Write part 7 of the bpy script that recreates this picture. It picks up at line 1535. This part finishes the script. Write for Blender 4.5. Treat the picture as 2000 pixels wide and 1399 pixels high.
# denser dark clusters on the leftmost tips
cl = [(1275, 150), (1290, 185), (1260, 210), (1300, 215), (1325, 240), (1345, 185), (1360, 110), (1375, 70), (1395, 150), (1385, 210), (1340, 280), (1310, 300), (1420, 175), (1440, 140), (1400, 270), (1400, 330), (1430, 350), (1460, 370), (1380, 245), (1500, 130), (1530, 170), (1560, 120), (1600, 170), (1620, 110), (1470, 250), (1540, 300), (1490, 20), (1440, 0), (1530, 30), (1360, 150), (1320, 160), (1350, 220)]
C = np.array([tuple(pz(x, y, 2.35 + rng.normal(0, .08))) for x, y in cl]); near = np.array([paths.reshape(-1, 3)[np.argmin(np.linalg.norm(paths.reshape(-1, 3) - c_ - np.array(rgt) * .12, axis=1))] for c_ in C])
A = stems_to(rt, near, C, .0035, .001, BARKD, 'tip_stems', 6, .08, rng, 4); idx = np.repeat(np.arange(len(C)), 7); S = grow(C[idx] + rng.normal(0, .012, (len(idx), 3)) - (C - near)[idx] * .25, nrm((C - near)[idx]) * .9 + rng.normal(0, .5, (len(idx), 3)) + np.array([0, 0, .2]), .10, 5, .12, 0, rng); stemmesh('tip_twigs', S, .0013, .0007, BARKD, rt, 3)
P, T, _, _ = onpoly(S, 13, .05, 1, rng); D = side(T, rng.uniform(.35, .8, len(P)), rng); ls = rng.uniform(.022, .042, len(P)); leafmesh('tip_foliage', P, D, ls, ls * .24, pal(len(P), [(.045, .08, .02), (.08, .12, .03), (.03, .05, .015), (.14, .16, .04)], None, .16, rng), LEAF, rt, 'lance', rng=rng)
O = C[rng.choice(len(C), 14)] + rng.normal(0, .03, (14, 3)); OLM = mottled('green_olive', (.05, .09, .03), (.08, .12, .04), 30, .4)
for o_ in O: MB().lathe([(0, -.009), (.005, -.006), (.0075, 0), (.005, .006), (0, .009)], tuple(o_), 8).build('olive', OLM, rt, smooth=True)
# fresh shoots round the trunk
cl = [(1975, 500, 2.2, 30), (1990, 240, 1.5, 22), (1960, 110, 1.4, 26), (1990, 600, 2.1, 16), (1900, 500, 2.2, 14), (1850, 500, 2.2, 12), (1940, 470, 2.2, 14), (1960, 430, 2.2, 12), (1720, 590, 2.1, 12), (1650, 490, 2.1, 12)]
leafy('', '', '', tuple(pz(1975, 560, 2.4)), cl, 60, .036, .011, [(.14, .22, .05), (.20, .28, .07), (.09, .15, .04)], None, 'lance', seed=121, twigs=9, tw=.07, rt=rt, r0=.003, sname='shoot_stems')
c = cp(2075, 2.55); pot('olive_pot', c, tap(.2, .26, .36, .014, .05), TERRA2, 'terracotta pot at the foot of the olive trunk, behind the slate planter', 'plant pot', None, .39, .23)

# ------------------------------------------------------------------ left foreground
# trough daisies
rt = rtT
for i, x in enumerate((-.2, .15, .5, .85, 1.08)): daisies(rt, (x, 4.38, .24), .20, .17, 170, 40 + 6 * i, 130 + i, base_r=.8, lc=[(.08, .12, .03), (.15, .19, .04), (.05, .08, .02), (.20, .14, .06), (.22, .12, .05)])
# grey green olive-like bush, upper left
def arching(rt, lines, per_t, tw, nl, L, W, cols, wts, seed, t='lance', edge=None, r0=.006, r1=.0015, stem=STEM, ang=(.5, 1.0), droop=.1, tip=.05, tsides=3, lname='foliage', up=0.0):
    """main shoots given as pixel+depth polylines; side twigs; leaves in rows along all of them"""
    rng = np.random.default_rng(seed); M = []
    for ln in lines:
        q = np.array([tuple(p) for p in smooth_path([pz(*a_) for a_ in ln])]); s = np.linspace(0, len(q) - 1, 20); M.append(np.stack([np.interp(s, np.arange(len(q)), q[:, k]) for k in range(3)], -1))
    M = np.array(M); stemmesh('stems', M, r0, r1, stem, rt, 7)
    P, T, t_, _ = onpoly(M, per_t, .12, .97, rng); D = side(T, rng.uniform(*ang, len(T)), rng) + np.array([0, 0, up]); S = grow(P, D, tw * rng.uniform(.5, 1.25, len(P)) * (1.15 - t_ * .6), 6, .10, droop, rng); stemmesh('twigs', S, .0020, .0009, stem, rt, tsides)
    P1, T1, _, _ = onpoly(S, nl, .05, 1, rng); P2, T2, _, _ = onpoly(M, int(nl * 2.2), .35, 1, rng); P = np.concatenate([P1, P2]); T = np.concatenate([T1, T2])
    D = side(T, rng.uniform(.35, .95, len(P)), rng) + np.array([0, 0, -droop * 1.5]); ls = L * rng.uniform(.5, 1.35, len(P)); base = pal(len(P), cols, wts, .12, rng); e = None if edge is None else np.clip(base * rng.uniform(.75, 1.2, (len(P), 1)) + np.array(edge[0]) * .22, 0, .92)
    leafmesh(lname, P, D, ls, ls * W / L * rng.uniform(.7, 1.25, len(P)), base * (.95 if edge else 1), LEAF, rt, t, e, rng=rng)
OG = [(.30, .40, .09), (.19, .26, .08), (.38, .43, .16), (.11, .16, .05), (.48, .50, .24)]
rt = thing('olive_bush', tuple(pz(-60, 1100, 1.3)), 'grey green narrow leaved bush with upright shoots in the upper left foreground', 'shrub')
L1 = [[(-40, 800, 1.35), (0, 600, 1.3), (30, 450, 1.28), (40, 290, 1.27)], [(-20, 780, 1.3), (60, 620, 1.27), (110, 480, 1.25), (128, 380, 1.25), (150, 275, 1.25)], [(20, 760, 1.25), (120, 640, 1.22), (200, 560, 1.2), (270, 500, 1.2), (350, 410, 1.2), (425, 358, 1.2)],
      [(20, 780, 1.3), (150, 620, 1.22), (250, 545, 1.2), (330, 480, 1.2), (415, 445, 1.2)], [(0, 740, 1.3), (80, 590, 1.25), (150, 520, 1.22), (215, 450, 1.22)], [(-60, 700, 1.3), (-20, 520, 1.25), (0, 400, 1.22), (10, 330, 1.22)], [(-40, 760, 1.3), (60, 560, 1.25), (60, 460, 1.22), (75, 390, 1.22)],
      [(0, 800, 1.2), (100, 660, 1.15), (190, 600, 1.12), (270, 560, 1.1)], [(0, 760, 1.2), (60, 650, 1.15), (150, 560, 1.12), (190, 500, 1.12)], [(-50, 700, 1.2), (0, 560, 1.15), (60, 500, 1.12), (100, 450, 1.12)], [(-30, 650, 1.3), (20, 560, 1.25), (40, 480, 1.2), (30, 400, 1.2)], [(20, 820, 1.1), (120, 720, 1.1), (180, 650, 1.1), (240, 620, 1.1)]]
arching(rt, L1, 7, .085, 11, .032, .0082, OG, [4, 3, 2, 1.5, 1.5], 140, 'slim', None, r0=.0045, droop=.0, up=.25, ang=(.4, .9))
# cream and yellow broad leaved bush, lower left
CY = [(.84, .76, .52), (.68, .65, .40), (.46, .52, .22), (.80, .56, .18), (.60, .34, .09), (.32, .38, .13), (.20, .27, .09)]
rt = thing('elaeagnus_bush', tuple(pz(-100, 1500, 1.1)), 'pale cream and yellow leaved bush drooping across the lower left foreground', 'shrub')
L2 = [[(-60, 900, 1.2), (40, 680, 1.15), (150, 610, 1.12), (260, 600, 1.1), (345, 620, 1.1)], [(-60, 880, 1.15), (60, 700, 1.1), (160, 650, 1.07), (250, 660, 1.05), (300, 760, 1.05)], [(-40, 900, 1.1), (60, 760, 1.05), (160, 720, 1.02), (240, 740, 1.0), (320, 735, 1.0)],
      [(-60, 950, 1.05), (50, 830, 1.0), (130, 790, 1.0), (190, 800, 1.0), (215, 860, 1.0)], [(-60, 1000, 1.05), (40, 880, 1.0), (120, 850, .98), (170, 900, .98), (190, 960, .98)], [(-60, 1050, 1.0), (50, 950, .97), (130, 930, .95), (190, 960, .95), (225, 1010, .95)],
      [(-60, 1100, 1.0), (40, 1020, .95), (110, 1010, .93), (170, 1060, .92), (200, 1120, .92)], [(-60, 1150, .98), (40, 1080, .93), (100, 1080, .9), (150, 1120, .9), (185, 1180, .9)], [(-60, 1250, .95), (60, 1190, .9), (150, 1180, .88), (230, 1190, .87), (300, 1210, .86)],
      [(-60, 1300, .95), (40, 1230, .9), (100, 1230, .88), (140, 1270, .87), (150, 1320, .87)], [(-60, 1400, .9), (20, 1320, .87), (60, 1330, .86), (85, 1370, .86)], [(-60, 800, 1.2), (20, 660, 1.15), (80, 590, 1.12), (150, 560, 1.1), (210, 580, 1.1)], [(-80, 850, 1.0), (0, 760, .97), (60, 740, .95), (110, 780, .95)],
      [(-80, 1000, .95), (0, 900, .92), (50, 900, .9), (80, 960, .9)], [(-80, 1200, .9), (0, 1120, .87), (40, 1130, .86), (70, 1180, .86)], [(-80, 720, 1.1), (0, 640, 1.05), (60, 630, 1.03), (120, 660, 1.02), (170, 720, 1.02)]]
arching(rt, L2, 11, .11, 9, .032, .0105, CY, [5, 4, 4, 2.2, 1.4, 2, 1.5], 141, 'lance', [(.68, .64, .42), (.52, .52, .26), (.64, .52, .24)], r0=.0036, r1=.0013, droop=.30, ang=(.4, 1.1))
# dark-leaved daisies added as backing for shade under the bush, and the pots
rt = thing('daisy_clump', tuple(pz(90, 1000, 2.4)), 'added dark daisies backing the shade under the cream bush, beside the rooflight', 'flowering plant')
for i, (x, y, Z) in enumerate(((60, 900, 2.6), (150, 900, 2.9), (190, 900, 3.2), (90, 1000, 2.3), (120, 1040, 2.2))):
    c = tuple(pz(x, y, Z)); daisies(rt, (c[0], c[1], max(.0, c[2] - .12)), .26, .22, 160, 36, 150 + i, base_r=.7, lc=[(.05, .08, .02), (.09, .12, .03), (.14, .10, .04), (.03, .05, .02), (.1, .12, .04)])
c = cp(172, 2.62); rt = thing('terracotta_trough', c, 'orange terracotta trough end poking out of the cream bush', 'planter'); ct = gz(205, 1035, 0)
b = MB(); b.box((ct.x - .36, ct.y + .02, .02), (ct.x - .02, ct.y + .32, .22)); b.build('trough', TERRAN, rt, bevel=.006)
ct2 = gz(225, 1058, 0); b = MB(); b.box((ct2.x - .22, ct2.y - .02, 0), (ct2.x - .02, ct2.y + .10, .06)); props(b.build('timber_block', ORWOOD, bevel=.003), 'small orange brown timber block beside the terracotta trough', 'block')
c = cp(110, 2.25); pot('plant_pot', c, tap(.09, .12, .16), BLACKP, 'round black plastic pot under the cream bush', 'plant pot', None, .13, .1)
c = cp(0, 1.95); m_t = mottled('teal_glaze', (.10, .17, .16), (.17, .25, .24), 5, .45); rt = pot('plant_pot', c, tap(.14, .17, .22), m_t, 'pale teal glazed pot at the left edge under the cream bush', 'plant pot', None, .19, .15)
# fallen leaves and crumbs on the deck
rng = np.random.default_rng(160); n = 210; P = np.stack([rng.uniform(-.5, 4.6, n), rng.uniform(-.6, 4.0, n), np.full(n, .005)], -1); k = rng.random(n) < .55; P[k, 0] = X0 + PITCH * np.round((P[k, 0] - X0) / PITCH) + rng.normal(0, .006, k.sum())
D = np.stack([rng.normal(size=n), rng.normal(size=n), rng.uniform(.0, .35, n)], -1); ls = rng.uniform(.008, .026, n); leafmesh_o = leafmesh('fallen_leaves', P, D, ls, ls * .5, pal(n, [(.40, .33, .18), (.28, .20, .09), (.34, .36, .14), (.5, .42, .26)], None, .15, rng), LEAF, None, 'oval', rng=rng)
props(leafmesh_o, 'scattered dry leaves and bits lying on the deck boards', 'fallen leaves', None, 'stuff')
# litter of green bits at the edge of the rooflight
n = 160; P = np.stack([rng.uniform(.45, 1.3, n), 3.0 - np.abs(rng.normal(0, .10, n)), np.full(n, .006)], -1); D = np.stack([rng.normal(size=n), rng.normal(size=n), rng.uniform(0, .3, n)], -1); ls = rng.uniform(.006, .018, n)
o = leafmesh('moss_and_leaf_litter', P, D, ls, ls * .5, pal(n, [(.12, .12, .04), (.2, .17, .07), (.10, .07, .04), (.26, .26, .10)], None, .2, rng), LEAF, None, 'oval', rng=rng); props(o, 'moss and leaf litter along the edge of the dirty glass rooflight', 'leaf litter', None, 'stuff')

----

--- Requirement ---
Word for word, reproduce the listing above from its start up to and including the line that has "BARKD, rt, 3)". Give only those lines.

--- Solution to the problem ---
Write part 7 of the bpy script that recreates this picture. It picks up at line 1535. This part finishes the script. Write for Blender 4.5. Treat the picture as 2000 pixels wide and 1399 pixels high.
# denser dark clusters on the leftmost tips
cl = [(1275, 150), (1290, 185), (1260, 210), (1300, 215), (1325, 240), (1345, 185), (1360, 110), (1375, 70), (1395, 150), (1385, 210), (1340, 280), (1310, 300), (1420, 175), (1440, 140), (1400, 270), (1400, 330), (1430, 350), (1460, 370), (1380, 245), (1500, 130), (1530, 170), (1560, 120), (1600, 170), (1620, 110), (1470, 250), (1540, 300), (1490, 20), (1440, 0), (1530, 30), (1360, 150), (1320, 160), (1350, 220)]
C = np.array([tuple(pz(x, y, 2.35 + rng.normal(0, .08))) for x, y in cl]); near = np.array([paths.reshape(-1, 3)[np.argmin(np.linalg.norm(paths.reshape(-1, 3) - c_ - np.array(rgt) * .12, axis=1))] for c_ in C])
A = stems_to(rt, near, C, .0035, .001, BARKD, 'tip_stems', 6, .08, rng, 4); idx = np.repeat(np.arange(len(C)), 7); S = grow(C[idx] + rng.normal(0, .012, (len(idx), 3)) - (C - near)[idx] * .25, nrm((C - near)[idx]) * .9 + rng.normal(0, .5, (len(idx), 3)) + np.array([0, 0, .2]), .10, 5, .12, 0, rng); stemmesh('tip_twigs', S, .0013, .0007, BARKD, rt, 3)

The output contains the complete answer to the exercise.